Aminah menilai Scott sangat mudah bergaul dan banyak bicara.
Ketiga anak mereka bermain bersama dan Aminah melihat Scott terus memperhatikan Leila.
“Ia juga sedikit gugup, tapi anak saya benar-benar mirip dengannya,” kata Aminah.
Saat itu Aminah belum berpikir bakal menjalin hubungan asmara dengan Scott.
“Dalam kepala saya tak terlintas pikiran seperti itu dan saat itu saya tengah berkencan dengan seseorang. Semua ini demi Leila sehingga saya berharap kami berdua bisa berhubungan baik.”
Pertemuan keduanya berjalan dengan baik dan Aminah bersama Leila mulai menemui Scott setiap pekan. Saat itu Leila baru saja bisa berjalan dan saat ia bermain-main dengan Scott, Aminah merasa sangat terharu melihatnya.
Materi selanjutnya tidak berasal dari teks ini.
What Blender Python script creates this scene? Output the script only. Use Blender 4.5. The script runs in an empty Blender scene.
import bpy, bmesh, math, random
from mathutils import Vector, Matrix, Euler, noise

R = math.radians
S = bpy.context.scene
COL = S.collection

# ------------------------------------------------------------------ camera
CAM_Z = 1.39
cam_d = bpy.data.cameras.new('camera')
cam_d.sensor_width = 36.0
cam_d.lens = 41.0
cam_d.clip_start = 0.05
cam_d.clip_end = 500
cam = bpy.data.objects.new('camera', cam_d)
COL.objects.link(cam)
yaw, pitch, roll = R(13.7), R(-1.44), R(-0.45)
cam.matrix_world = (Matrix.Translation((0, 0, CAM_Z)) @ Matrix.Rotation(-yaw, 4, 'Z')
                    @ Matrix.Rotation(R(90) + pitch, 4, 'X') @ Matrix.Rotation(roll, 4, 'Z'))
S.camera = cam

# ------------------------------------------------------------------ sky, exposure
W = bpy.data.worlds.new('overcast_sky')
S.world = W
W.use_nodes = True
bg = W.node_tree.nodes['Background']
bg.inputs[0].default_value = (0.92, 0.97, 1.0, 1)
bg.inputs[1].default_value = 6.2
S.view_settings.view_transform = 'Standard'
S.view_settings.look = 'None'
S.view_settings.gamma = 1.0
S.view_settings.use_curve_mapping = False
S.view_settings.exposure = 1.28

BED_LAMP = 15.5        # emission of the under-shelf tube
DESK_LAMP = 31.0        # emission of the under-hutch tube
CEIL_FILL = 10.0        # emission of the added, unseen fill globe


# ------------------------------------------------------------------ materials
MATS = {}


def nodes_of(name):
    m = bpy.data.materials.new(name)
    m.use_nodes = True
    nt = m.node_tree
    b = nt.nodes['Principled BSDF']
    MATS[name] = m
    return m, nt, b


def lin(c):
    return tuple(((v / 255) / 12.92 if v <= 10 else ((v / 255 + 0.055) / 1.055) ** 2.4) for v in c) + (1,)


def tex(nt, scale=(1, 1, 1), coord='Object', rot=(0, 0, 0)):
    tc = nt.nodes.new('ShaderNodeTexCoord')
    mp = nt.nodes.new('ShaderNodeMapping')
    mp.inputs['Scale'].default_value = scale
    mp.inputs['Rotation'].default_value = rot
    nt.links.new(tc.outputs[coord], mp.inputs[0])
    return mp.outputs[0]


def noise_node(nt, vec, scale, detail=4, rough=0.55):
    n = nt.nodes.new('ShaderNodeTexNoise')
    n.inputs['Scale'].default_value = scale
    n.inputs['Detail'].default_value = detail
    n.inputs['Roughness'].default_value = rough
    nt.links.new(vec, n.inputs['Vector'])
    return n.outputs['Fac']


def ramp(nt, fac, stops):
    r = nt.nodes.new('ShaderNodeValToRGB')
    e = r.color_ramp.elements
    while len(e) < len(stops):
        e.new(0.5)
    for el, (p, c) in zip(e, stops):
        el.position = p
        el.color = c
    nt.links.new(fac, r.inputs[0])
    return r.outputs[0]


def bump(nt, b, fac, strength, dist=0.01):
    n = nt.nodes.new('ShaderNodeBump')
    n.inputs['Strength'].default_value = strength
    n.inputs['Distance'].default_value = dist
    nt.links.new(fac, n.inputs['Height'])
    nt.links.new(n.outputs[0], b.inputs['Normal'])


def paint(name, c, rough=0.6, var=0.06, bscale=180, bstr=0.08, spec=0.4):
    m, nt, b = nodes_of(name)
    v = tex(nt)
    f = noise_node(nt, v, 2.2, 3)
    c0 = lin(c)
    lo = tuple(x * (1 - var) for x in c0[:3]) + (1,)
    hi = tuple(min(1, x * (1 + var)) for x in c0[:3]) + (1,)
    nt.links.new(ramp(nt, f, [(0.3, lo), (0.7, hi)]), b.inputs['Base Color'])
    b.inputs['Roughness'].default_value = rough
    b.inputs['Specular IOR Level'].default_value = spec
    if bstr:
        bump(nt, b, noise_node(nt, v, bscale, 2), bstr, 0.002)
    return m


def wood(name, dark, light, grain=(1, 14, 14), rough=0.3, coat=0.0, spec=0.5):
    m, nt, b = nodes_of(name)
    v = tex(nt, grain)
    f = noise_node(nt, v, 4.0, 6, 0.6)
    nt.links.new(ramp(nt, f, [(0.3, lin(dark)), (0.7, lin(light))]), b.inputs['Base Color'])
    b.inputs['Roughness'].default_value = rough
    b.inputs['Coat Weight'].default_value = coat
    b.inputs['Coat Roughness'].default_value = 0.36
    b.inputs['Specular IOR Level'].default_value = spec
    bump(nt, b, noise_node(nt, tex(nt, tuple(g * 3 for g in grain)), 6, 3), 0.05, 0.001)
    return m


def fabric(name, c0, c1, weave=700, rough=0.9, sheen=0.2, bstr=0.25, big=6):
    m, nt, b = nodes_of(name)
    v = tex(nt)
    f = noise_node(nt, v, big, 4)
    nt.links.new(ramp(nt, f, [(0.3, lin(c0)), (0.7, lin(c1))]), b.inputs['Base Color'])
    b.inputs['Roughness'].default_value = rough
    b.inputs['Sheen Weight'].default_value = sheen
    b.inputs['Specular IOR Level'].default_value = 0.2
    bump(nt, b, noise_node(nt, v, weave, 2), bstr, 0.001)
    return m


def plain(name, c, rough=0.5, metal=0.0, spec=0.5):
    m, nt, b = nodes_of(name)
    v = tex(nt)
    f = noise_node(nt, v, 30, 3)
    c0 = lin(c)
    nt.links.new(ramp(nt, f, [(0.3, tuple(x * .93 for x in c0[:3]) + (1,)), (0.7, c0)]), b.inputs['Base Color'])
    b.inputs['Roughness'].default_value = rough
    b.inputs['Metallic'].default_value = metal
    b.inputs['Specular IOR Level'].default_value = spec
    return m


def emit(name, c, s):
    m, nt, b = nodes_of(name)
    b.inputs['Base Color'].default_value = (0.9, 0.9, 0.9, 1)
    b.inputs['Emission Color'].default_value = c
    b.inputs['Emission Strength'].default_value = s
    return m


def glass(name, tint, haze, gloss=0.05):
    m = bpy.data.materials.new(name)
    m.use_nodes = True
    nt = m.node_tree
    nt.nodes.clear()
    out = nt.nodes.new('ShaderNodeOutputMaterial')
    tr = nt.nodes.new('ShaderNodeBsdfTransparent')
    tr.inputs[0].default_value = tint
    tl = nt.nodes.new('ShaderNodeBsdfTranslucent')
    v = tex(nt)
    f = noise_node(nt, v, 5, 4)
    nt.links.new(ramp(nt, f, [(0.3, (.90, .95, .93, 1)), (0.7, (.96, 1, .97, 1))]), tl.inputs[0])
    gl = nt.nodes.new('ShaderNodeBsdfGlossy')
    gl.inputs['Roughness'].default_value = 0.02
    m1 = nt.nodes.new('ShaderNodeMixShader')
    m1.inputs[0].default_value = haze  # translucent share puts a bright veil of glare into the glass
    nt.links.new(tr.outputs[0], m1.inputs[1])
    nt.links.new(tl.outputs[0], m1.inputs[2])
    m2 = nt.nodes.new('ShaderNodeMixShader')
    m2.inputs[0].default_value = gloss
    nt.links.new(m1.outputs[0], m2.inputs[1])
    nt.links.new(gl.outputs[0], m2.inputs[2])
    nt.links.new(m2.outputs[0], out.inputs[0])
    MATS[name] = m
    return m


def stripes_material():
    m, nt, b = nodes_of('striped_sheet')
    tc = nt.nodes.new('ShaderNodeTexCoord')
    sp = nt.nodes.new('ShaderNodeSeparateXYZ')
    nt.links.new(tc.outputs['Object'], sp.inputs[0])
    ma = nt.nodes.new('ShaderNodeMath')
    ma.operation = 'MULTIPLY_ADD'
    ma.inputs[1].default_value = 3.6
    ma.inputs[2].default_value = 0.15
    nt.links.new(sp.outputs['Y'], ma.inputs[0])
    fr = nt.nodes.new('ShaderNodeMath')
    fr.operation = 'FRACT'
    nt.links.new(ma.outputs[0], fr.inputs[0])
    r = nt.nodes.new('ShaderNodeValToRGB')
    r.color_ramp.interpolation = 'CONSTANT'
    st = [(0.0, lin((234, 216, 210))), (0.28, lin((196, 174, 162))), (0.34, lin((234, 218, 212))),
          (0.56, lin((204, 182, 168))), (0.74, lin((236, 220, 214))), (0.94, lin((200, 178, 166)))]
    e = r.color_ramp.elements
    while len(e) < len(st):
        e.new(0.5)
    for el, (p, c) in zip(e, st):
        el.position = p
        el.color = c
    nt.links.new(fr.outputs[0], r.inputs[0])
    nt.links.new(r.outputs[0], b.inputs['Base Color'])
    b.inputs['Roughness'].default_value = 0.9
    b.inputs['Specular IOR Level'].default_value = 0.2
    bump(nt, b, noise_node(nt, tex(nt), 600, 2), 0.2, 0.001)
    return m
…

Setelah itu keduanya memutuskan untuk lebih rutin bertemu dan Aminah mulai memandang Scott dengan cara berbeda.
“Saya pikir ia cukup tampan. Dan saya sempat bilang kepada teman saya bahwa saya pikir saya naksir ayah Leila,” kata Aminah.
Tapi, Aminah tak ingin mengungkapkan perasaannya karena takut merusak hubungannya dengan Scott.
Suatu hari keduanya terjebak dalam sebuah kemacetan saat dalam perjalanan menuju Phillip Island. Daripada bosan dalam kemacetan, mereka memutuskan untuk pergi ke sebuah pub lokal. Seorang sahabat Scott lalu menganjurkan keduanya untuk menginap di rumahnya di dekat pub itu karena kemacetan diperkirakan berlangsung lama.
“Kami minum-minum bersama dan sahabat Scott hanya memberi sebuah kasur untuk kami tidur. Tapi, saya tak merasa canggung. Saya bahkan melihat ia sangat protektif terhadap Leila dan ada perasaan kami adalah sebuah keluarga.
“Ada sedikit asmara pada malam itu,” ujar Aminah.
Keduanya kemudian membahas kekhawatiran bahwa hubungan tersebut akan berjalan buruk. Tapi, Aminah meyakinkan Scott bahwa apapun yang terjadi ia tak akan pernah menjauhkan Leila dari ayahnya meski sebagai pendonor sperma Scott tak punya hak atas anak itu secara hukum.
Pada Natal tahun itu, ketiganya menghabiskan waktu bersama sebagai sebuah keluarga. “Kami jatuh cinta. Itu sangat sulit dipercaya, tapi luar biasa.”